On Mon, May 09, 2016 at 08:57:55PM -0400, Damien Riegel wrote:
> On Mon, May 09, 2016 at 06:42:33PM -0500, Derek Martin wrote:
> > On Sat, May 07, 2016 at 04:14:36AM -0400, Damien Riegel wrote:
> > OK, I get it now.  I think this could work OK if the parent did a
> > single stat, and perhaps did an opendir if the object was a directory,
> > and then passed copies/pointers/whatever of those objects into the
> > registered probe functions (pointers for sure).  There's no need to do
> > multiple stats.  Then at least the only efficiency loss is the extra
> > function calls.  If dir, the probe function should assume it needs to
> > do rewinddir().
>
> Thanks for your input Derek. My code was based on the assumption that
> mx_get_magic is idempotent, but maybe it is not true. 

Now that I've actually looked at the code... ;-)

I think it is, in the sense that you mean.  That's not the issue
though, if I understand correctly.  I think your probe design, keeping
the knowledge about a mailbox implementation separate from the rest of
mutt, is a good idea, and I didn't mean to discourage that.  I'm just
pointing out that as implemented by your current set of patches, it
has a performance concern, but it's one that can be overcome.  Maybe
I'm not making myself clear, so I'll try again. 

The issue is that Mutt is going to call your registered probe
functions one at a time, until one of them returns that it matches the
mailbox type.  Currently in all cases this is a function that wraps
the mx_get_magic() function, which always checks every possible path,
until it finds one that matches.

Kevin was (I think) pointing out that this is inefficient, which it
is.  You'll stat each relevant path up to n times, where n is the
number of mail box types you've registered. Currently the
mx_get_magic() function and friends stat roughly 10 paths, so you'll
do up to roughly n*10 stat() calls.  As you say, a normal stat takes
negligible time and the user will never notice; and probably the data
will end up served from some cache somewhere in the filesystem layer
an/or hardware.  

However, for example, if the mail store is on an NFS server with a
slow link, in a worst-case scenario may add up to being very noticable
to the user (NFS caching may or may not help hide some of this).  If
there were 10 mailbox types and your latency to the NFS server was
100ms, this might end up taking roughly 2 * 100ms * 10 mailboxes * 10
paths = 20,000ms, or 20s.   Yuck.

What I'm suggesting is that if the function that runs through the
probe functions does the work in advance, and caches as much of it as
makes sense, you can get most of that back.  I just took a look at the
mx_get_magic() function and those that it calls...  The lot of that
basically just stats a bunch of paths--there aren't even any opendir()
calls.  SO:

 - register a TYPE of folder, where the type is either local file stor
   or not (or something of the sort)

 - register a list of paths that your mailbox driver needs to stat to
   identify mail stores of its type (can be NULL)

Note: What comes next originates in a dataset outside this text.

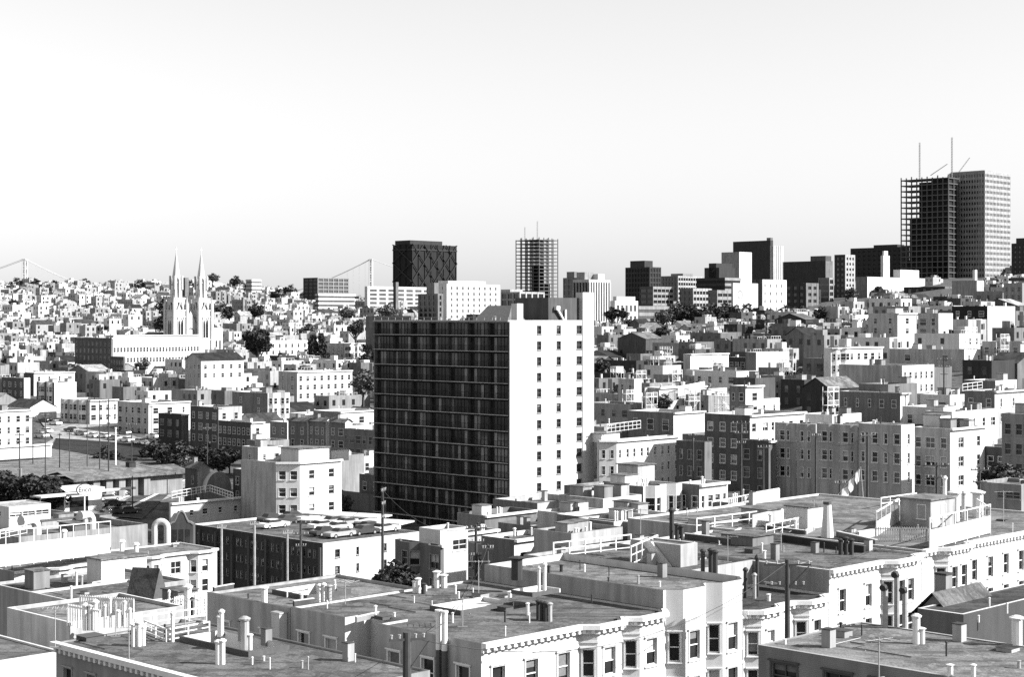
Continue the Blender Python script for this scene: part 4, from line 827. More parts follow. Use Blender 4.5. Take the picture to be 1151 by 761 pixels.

 - FIRST the driver function should check for non-local file stores
   (like IMAP and POP), since those require no stat() calls (and I
   believe should mostly just be a string compare, specifying the
   protocol).

 - THEN have the driver function pre-fetch the stat structs and cache
   them somehow (linked list, hash table, whatever), and pass that
   structure to the probe functions

Now you can break up mx_get_magic() into its relative peices, and make
each piece the probe function for that specific mailbox type.  All
must take a pointer to your cache structure, from which they'll get
the struct stat structures they'll use to make their decision.  Then
they'll just pull out the stat structs they need.

You could do this by having two different probe functions in your
struct--one for local file store, and another for non-local.  This
would be sufficient to distinguish the type, though for neatness you
may want to have a field that specifies it explicitly.

For each mail store type you would register the correct one and leave
the other NULL.  Then your driver function would call all of the probe
functions for non-local, which need not take your stat cache
structure.  This way you only need to generate the stats if at least
one of them is needed.  Alternatively, have just one, use the type
field, and leave the stat struct cache argument NULL for the non-local
types (and still wait to generate the cache until they all fail).

Does this make sense?

Note also that you need not necessarily implement something like this
for the first pass...  It's of course up to Kevin how and when (and
if) he wants to take the various patches.